05 April,2009 06:02 AM IST | | Shashank Rao
Only one tubelight out of two is switched on, a section of an area lying dark, vacant and with a non-functioning air conditioner above. This isn't out of a thriller but what you might see when you next visit a shopping mall, thanks to the hike in electricity tariffs.
Malls face the heat
With Mumbai facing a shortage of 600 Mw, shopping malls and complexes are facing the heat. They have approached the Maharashtra Electricity Regulatory Commission (MERC) against a decision to shift them from a slab with a lower rate to a higher rate.
A year back, malls were paying around Rs 6 per unit, which was charged to commercial shops and outlets by the power companies. But MERC decided to hike the tariffs to Rs 11 per unit on the basis that malls and multiplexes use more but pay less.

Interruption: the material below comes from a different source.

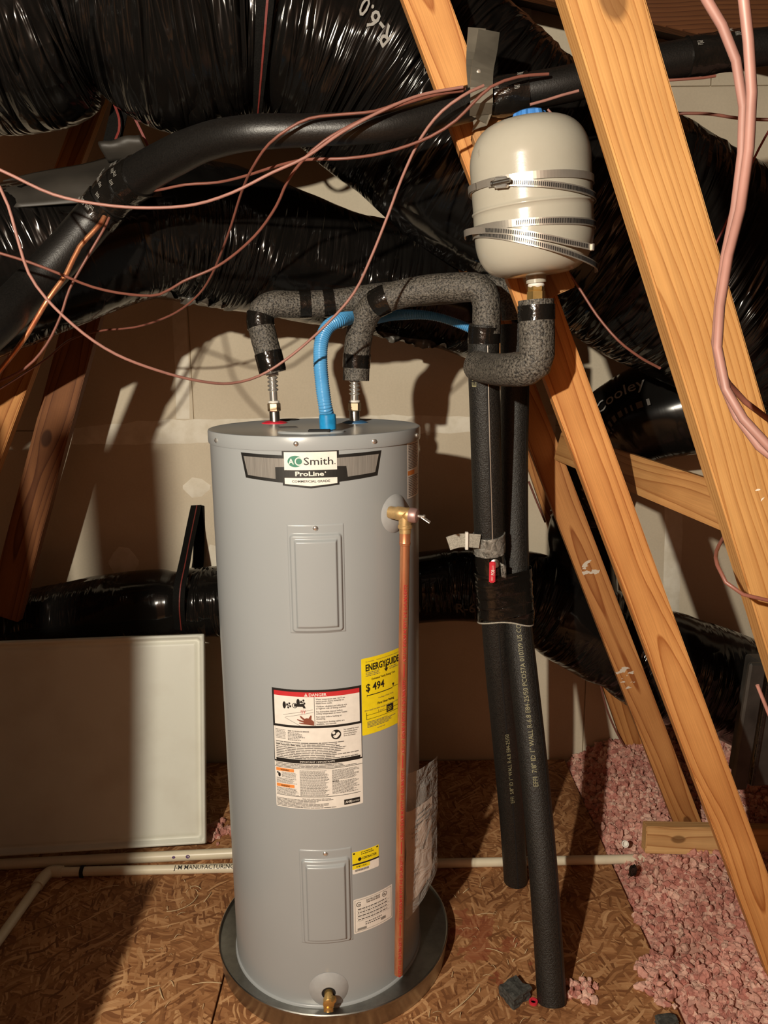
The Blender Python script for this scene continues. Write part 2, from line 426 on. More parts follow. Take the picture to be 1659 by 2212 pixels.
m_orange = plain('label_orange', (.80, .27, .06), .45)
m_dangerred = plain('label_red', (.55, .03, .035), .42)
m_green = plain('badge_green', (.03, .20, .13), .42)
m_skin = plain('printed_hand_brown', (.22, .06, .035), .5)
t = NT('brushed_silver', .30, (.5, .47, .43), .35, .5); v = t.coord('Object', (900, 900, 14)); n1 = t.noise(v, 1, 2); t.color(t.ramp(n1.outputs['Fac'], [(.3, (.26, .245, .225)), (.7, (.40, .375, .345))])); m_silver = t.m
m_wire = plain('dusty_red_wire', (.19, .068, .048), .45, speck=.12, scale=30)
m_wirepink = plain('pink_wire', (.30, .14, .112), .5, speck=.12, scale=30)
m_wirenear = plain('rose_wire', (.215, .105, .085), .5, speck=.12, scale=30)
m_wiredark = plain('maroon_wire', (.20, .035, .03), .5)
m_pvc = plain('cream_pvc', (.72, .64, .48), .35, speck=.07, scale=12)
m_primer = plain('purple_primer', (.10, .045, .14), .6)
m_panel = NT('white_moulded_plastic', .42, (.68, .68, .60), 0, .4)
v = m_panel.coord(); n1 = m_panel.noise(v, 5, 5); n2 = m_panel.noise(v, 160, 2); m_panel.color(m_panel.ramp(n1.outputs['Fac'], [(.25, (.60, .58, .50)), (.55, (.68, .68, .60))])); m_panel.bump(n2.outputs['Fac'], .05, .001); m_panel = m_panel.m
t = NT('pink_loose_fill', .95, (.6, .33, .30), 0, .1)
gi = t.n('ShaderNodeNewGeometry'); n1 = t.noise(t.coord(), 90, 3); n2 = t.noise(t.coord(), 6, 3)
c = t.ramp(gi.outputs['Random Per Island'], [(0, (.54, .22, .18)), (.5, (.68, .34, .275)), (1, (.84, .56, .45))])
c = t.mix(.5, c, t.ramp(n1.outputs['Fac'], [(.3, (.55, .5, .5)), (.65, (1, 1, 1))]), 'MULTIPLY')
c = t.mix(.6, c, t.ramp(n2.outputs['Fac'], [(.32, (.62, .58, .55)), (.6, (1, 1, 1))]), 'MULTIPLY')
t.color(c); t.bump(n1.outputs['Fac'], .5, .004); m_pink = t.m
m_charcoal = plain('charcoal_foam', (.05, .05, .045), .85, speck=.5, scale=120, bump=.8)
m_straw = plain('pale_straw', (.56, .40, .22), .7)
m_greytape = NT('silver_duct_tape', .38, (.30, .30, .27), .35, .5); v = m_greytape.coord(); n1 = m_greytape.noise(v, 70, 4, .6, .6); m_greytape.color(m_greytape.ramp(n1.outputs['Fac'], [(.35, (.07, .07, .06)), (.6, (.36, .35, .32))])); m_greytape.bump(n1.outputs['Fac'], .8, .006); m_greytape = m_greytape.m
m_webgrey = plain('grey_woven_strap', (.34, .32, .27), .8, speck=.3, scale=300, bump=.5)
m_card = plain('grey_galvanised_strap', (.34, .31, .25), .40, .75, speck=.25, scale=12)
m_sheetmetal = plain('dark_sheet_metal', (.075, .068, .06), .45, .5, speck=.4, scale=10)
t = NT('clear_film', .12, (.9, .88, .84), 0, .5); t.b.inputs['Transmission Weight'].default_value = .0; t.b.inputs['Alpha'].default_value = .22
v = t.coord(); n1 = t.noise(v, 22, 3, .6, 1); t.bump(n1.outputs['Fac'], .8, .02); m_film = t.m
m_blocker = plain('blocker_board', (.30, .22, .15), .9)  # for the unseen light blocker added at the left
# ================================================================== the setting
WY = 3.03
wall = box('wall_back', (7.0, .10, 4.2), Matrix.Translation((0, WY + .06, 1.9)), m_dry, None, 0); tag(wall, kind='structure')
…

Organisations like Inorbit Mall, Globus Stores, Hypercity Retail and Hardcastle Restaurants that run the famous chain of McDonalds are some of the aggrieved parties opposing this proposal.
Pass it on, says MERC
An official from MERC, who didn't want to be named due to the ongoing code of conduct explained, "Malls don't have to bear costs as they can pass it on to the shops inside, who then levy prices onto the end consumers."
One of the important reasons why malls and multiplexes are being charged at a higher rate is to cross-subsidise other sectors. "How can this be? We have paid nearly double our electricity bills in the last one year," said Vinay Nadkarni, CEO, Globus Stores. The multi-retail store is paying on an average, a substantial amount of Rs 14 lakh in bills every month, even after bringing down their usage by 25 per cent.
Power companies of BEST and Reliance Infrastructure Ltd (RInfra) say that the decision to charge higher tariffs to shopping malls has been passed by the MERC.